The second experience was at Jess’s funeral. Like so many others, I was full of grief and confusion at having lost such a dear, wonderful friend. Jess and I had been roommates for three years at Georgetown, and we’d remained very close when we both moved to New York after graduation. After 10 years of being friends, it seemed impossible that she was gone. Among the others attending the wake and the funeral, I saw a former roommate of ours from Georgetown. We had not parted on the best of terms. But she was there at Jess’s wake, and when I saw her, all of those hard feelings melted away. I gave her a hug, and we were able to mourn together for the loss of a friend we’d both loved. This made me realize how much Jess had always taught me about loving, forgiving, and bringing people together.
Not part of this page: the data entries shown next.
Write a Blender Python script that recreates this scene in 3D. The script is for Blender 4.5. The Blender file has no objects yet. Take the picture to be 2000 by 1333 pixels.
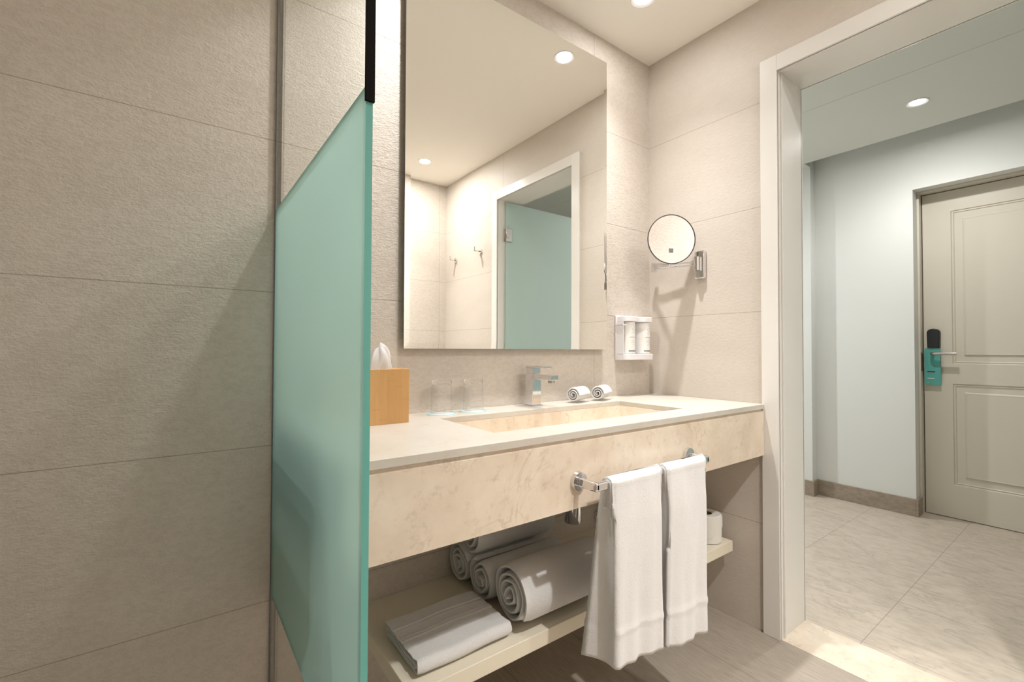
import bpy, bmesh, math, random
from mathutils import Vector, Matrix
random.seed(7)
S = bpy.context.scene
COL = S.collection
PI = math.pi

# ------------------------------------------------------------------ camera
cd = bpy.data.cameras.new('camera')
cd.sensor_width = 36.0
cd.lens = 887.46 * 36 / 2000
cd.clip_start = 0.02
cam = bpy.data.objects.new('camera', cd)
COL.objects.link(cam)
R_ = (0.80410312, -0.59447784, 0.00377864)
U_ = (-0.01393745, -0.01249696, 0.99982477)
F_ = (0.59432645, 0.80401488, 0.01833435)
cam.matrix_world = Matrix(((R_[0], U_[0], -F_[0], 0), (R_[1], U_[1], -F_[1], 0), (R_[2], U_[2], -F_[2], 1.063), (0, 0, 0, 1)))
S.camera = cam

# ------------------------------------------------------------------ world, exposure
S.view_settings.view_transform = 'Standard'
S.view_settings.look = 'None'
S.view_settings.gamma = 1
S.view_settings.use_curve_mapping = False
S.view_settings.exposure = 0.22
w = bpy.data.worlds.new('world'); S.world = w; w.use_nodes = True
w.node_tree.nodes['Background'].inputs[0].default_value = (0.8, 0.85, 0.9, 1)
w.node_tree.nodes['Background'].inputs[1].default_value = 0.3

# ------------------------------------------------------------------ materials
def new_mat(name):
    m = bpy.data.materials.new(name); m.use_nodes = True
    nt = m.node_tree
    b = nt.nodes['Principled BSDF']
    return m, nt, b

def nd(nt, typ, **kw):
    n = nt.nodes.new(typ)
    for k, v in kw.items():
        setattr(n, k, v)
    return n

def math_n(nt, op, a, b=None, c=None):
    n = nt.nodes.new('ShaderNodeMath'); n.operation = op
    for i, x in enumerate((a, b, c)):
        if x is None: continue
        if isinstance(x, (int, float)): n.inputs[i].default_value = x
        else: nt.links.new(x, n.inputs[i])
    return n.outputs[0]

def coords(nt, scale=(1, 1, 1)):
    tc = nd(nt, 'ShaderNodeTexCoord')
    mp = nd(nt, 'ShaderNodeMapping'); mp.inputs['Scale'].default_value = scale
    nt.links.new(tc.outputs['Object'], mp.inputs['Vector'])
    return mp.outputs['Vector'], tc

def noise(nt, vec, scale, detail=4, rough=0.55):
    n = nd(nt, 'ShaderNodeTexNoise'); n.inputs['Scale'].default_value = scale
    n.inputs['Detail'].default_value = detail; n.inputs['Roughness'].default_value = rough
    nt.links.new(vec, n.inputs['Vector'])
    return n.outputs['Fac']

def ramp(nt, fac, stops):
    r = nd(nt, 'ShaderNodeValToRGB')
    el = r.color_ramp.elements
    while len(el) > 1: el.remove(el[-1])
    el[0].position = stops[0][0]; el[0].color = tuple(stops[0][1]) + (1,)
    for p, c in stops[1:]:
        e = el.new(p); e.color = tuple(c) + (1,)
    nt.links.new(fac, r.inputs['Fac'])
    return r.outputs['Color']

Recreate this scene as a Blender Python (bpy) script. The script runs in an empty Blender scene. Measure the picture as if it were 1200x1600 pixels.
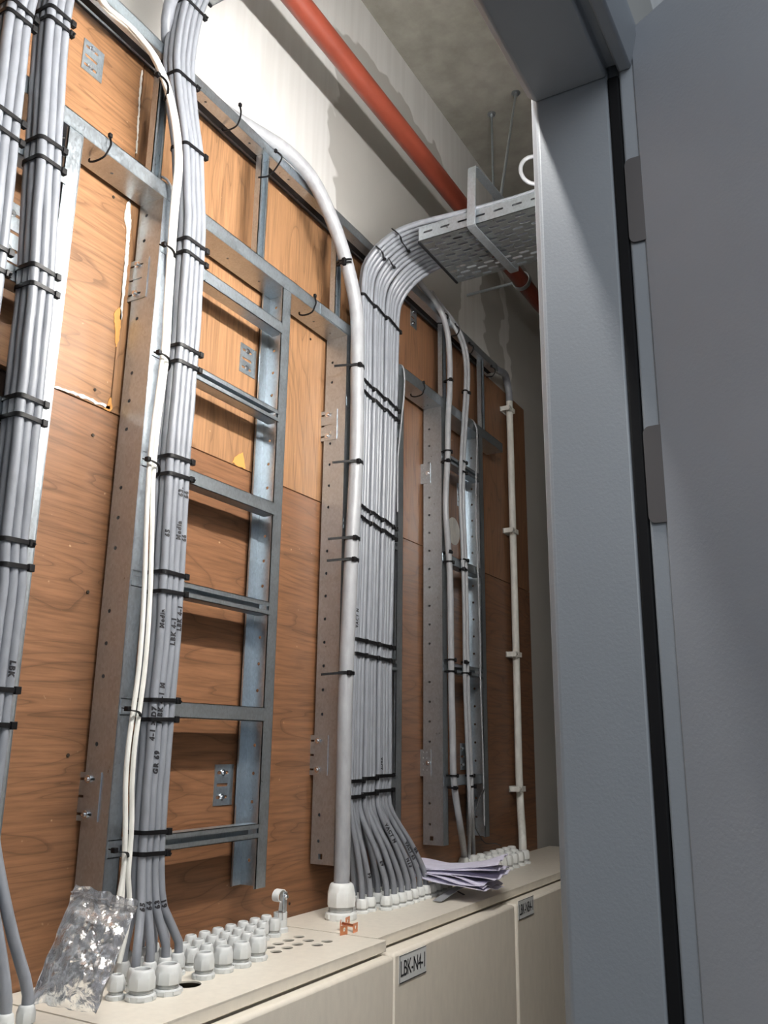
import bpy, bmesh, math, random
from mathutils import Vector, Matrix
random.seed(7)
S = bpy.context.scene
COL = S.collection
H = 1.5                      # eye height above the floor; all z values below are measured from the eye
PI = math.pi
# ------------------------------------------------------------------ camera
F = 1353.83                  # focal length in pixels of the 1200 x 1600 frame
CX = Vector((0.49600383, -0.23006661, -0.83728702))
CY = Vector((-0.86823454, -0.11785122, -0.48195423))
CZ = Vector((0.01220628, 0.96601265, -0.25820644))
RM = Matrix((CX, CY, CZ))
cam = bpy.data.objects.new('camera', bpy.data.cameras.new('camera'))
COL.objects.link(cam)
cam.matrix_world = Matrix.Translation((0, 0, H)) @ RM.to_4x4()
cam.data.sensor_fit = 'VERTICAL'; cam.data.sensor_height = 36; cam.data.sensor_width = 27
cam.data.lens = F / 1600 * 36
cam.data.clip_start = 0.02
S.camera = cam
# ------------------------------------------------------------------ colour management, world, lights
S.view_settings.view_transform = 'Standard'; S.view_settings.look = 'None'
S.view_settings.gamma = 1; S.view_settings.use_curve_mapping = False
S.view_settings.exposure = 0.0
w = bpy.data.worlds.new('world'); S.world = w; w.use_nodes = True
w.node_tree.nodes['Background'].inputs[0].default_value = (0.76, 0.87, 1.0, 1)
w.node_tree.nodes['Background'].inputs[1].default_value = 0.26
def area(name, loc, target, size, size_y, power, color):
    l = bpy.data.lights.new(name, 'AREA'); l.shape = 'RECTANGLE'; l.size = size; l.size_y = size_y
    l.energy = power; l.color = color
    o = bpy.data.objects.new(name, l); COL.objects.link(o); o.location = (loc[0], loc[1], loc[2] + H)
    o.rotation_euler = (Vector(target) - Vector(loc)).to_track_quat('-Z', 'Y').to_euler()
    return o
TUBE = 295.0                  # emission of the fluorescent tube in the riser room
area('corridor_high_fill', (-0.9, -0.7, 1.4), (0.5, -0.1, 0.0), 1.4, 1.0, 22, (0.92, 0.96, 1.0))  # added area light with no fitting, brightens the door leaf from above
area('corridor_cool_fill', (-2.2, 0.2 - 1.9, 0.4), (1.2, 0.5, -0.3), 1.8, 1.8, 7, (0.82, 0.91, 1.0))  # unseen area light added behind the eye to lift the doorway with cool light

# ------------------------------------------------------------------ pixel measurement -> point on a real plane of the room
def ray(px, py): return RM @ Vector((px - 600, 800 - py, -F))
def at(px, py, y):
    r = ray(px, py); return r * (y / r.y)
def atx(px, py, x):
    r = ray(px, py); return r * (x / r.x)
def atz(px, py, z):
    r = ray(px, py); return r * (z / r.z)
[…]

She was a connector. Whether it was connecting me with her group of friends in New York or bringing two estranged roommates together again after several years, Jess had a talent for making personal connections. In fact, she may have been so good at loving and giving that she never learned enough how to receive and replenish herself when she was feeling empty.

I miss you, Fash!

There are so many things that I miss about Fash. I’ll miss her hugs and smile, so full of warmth and love and support, even when she didn’t have words. I’ll miss how she was always there for me—even leaving work to bring me soup if I was feeling sick. I’ll miss her reminders that I should keep my receipts and her recommendations of Spanish authors to read. I’ll miss her commitment to social enterprise, and I’ll never forget how either she or her family members would attend every Harboring Hearts event that I put on. I’ll miss how she always had a funny story to tell. I’ll miss the on-going list of activities that we planned to do together, whether it was something small like getting corn muffins together in the Hampton’s or sitting by my fireplace and playing Apples to Apples, or something big like traveling to Greece. I’ll miss how much she wanted everyone to be happy.

Jessica, I love you and I miss you so much, and I’ll never stop learning from your example.